The lines below are to be quoted exactly, from the first through the one that contains "brown feathery seed".

*** Dataset content

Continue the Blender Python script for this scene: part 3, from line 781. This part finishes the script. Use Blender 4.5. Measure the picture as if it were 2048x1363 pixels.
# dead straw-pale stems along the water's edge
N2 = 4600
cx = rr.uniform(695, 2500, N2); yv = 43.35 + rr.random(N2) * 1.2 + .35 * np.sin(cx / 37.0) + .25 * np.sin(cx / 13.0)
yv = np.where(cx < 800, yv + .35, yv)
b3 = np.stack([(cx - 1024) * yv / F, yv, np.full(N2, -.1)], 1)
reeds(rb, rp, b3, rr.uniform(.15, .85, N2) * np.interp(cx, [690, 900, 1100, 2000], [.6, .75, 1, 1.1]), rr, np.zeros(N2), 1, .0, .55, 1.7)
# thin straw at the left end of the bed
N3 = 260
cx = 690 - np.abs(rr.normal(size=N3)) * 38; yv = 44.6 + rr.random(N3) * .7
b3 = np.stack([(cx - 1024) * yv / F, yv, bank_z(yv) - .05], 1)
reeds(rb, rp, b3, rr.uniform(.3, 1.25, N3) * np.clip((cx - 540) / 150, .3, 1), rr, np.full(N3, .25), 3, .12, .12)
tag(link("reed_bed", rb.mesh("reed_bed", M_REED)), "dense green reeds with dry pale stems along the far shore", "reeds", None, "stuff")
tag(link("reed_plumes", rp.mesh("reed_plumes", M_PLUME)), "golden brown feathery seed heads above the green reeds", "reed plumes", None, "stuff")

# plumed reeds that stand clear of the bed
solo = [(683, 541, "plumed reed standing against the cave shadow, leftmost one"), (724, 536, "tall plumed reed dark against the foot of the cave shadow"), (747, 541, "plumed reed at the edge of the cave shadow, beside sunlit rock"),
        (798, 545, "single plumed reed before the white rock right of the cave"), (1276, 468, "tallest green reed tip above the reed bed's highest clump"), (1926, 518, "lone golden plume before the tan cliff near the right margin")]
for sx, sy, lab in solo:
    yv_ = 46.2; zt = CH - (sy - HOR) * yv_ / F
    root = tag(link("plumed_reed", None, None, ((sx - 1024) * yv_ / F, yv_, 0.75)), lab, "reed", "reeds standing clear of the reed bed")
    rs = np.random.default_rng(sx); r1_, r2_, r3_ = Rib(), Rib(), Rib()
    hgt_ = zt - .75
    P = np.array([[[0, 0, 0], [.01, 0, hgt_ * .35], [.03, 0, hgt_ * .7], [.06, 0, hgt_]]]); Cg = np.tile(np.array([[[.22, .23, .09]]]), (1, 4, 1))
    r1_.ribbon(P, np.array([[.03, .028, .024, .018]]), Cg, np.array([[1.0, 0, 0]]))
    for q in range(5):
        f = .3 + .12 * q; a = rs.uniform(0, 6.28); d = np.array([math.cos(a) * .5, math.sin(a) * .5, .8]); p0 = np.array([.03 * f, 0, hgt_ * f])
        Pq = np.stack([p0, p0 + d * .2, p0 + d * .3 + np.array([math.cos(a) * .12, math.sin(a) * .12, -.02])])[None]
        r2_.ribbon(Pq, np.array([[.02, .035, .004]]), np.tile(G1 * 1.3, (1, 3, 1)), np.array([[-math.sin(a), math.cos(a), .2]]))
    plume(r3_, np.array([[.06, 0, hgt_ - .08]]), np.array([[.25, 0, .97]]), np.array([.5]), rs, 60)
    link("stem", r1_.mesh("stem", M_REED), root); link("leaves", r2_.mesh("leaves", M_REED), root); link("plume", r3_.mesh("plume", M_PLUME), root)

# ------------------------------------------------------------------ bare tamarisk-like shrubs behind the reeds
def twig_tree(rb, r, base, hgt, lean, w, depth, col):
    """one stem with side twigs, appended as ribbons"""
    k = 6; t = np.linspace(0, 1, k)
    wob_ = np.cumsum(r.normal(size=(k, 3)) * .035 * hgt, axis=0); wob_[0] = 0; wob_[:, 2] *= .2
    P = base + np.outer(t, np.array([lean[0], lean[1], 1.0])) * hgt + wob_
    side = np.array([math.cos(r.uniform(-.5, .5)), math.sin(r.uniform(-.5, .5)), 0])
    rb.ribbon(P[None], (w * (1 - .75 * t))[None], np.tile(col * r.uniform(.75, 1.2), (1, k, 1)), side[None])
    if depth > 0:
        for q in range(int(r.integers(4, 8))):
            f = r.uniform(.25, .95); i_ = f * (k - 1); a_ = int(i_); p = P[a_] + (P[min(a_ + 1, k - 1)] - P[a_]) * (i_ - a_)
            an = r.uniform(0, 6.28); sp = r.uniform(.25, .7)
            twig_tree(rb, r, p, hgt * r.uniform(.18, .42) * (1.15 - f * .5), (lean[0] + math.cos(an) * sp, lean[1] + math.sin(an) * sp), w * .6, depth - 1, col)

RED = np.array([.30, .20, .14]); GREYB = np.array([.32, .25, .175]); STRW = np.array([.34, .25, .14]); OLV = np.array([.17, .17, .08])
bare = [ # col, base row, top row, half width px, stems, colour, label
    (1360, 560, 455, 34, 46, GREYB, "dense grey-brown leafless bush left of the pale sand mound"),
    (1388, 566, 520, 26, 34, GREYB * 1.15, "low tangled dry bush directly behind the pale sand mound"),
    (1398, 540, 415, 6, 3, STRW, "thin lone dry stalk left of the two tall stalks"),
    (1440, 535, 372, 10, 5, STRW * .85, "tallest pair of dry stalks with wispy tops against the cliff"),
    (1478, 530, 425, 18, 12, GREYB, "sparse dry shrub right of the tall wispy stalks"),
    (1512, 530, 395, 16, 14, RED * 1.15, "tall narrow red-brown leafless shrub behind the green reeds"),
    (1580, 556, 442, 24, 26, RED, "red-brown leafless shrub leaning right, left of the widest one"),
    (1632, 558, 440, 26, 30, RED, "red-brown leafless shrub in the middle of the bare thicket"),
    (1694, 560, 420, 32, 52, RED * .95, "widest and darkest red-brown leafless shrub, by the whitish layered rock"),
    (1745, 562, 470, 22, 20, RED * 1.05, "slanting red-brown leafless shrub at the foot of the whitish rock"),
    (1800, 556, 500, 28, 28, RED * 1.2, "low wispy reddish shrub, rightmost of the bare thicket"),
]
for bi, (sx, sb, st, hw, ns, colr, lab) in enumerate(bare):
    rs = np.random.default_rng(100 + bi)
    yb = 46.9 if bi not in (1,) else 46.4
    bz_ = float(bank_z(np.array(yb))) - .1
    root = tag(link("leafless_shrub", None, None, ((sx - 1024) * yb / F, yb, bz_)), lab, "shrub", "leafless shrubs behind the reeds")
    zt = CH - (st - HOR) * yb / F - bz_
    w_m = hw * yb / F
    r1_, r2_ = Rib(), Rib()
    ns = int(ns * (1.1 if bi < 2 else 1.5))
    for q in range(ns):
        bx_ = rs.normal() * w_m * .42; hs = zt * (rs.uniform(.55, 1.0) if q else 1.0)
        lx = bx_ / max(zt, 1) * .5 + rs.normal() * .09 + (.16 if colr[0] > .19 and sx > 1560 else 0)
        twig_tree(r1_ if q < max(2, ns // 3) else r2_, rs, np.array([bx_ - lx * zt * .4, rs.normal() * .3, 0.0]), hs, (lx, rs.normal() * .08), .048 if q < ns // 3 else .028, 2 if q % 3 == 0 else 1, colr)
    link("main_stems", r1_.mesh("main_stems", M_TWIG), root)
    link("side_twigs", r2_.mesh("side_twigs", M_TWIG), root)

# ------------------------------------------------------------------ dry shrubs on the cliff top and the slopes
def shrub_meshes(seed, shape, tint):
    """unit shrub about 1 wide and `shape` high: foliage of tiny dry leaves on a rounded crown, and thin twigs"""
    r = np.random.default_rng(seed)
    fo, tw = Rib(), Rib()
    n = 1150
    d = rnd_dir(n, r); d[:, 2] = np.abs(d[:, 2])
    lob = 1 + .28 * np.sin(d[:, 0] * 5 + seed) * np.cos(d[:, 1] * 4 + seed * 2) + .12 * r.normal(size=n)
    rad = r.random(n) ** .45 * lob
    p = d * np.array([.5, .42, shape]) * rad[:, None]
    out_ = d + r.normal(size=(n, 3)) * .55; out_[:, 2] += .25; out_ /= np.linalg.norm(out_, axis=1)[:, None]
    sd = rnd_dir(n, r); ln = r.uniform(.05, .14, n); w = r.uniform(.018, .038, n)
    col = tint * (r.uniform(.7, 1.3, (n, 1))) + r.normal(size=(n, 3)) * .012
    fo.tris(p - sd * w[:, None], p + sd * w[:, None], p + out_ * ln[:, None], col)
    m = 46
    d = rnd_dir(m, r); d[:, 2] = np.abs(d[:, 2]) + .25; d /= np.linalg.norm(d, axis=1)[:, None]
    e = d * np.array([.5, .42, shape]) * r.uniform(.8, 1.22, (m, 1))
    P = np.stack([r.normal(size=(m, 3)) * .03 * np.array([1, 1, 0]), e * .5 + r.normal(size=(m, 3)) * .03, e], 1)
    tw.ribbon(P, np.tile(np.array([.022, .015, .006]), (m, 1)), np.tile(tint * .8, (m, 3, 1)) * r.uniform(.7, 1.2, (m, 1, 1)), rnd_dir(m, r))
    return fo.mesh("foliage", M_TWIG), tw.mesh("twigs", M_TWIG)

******

## [Full response]
Continue the Blender Python script for this scene: part 3, from line 781. This part finishes the script. Use Blender 4.5. Measure the picture as if it were 2048x1363 pixels.
# dead straw-pale stems along the water's edge
N2 = 4600
cx = rr.uniform(695, 2500, N2); yv = 43.35 + rr.random(N2) * 1.2 + .35 * np.sin(cx / 37.0) + .25 * np.sin(cx / 13.0)
yv = np.where(cx < 800, yv + .35, yv)
b3 = np.stack([(cx - 1024) * yv / F, yv, np.full(N2, -.1)], 1)
reeds(rb, rp, b3, rr.uniform(.15, .85, N2) * np.interp(cx, [690, 900, 1100, 2000], [.6, .75, 1, 1.1]), rr, np.zeros(N2), 1, .0, .55, 1.7)
# thin straw at the left end of the bed
N3 = 260
cx = 690 - np.abs(rr.normal(size=N3)) * 38; yv = 44.6 + rr.random(N3) * .7
b3 = np.stack([(cx - 1024) * yv / F, yv, bank_z(yv) - .05], 1)
reeds(rb, rp, b3, rr.uniform(.3, 1.25, N3) * np.clip((cx - 540) / 150, .3, 1), rr, np.full(N3, .25), 3, .12, .12)
tag(link("reed_bed", rb.mesh("reed_bed", M_REED)), "dense green reeds with dry pale stems along the far shore", "reeds", None, "stuff")
tag(link("reed_plumes", rp.mesh("reed_plumes", M_PLUME)), "golden brown feathery seed heads above the green reeds", "reed plumes", None, "stuff")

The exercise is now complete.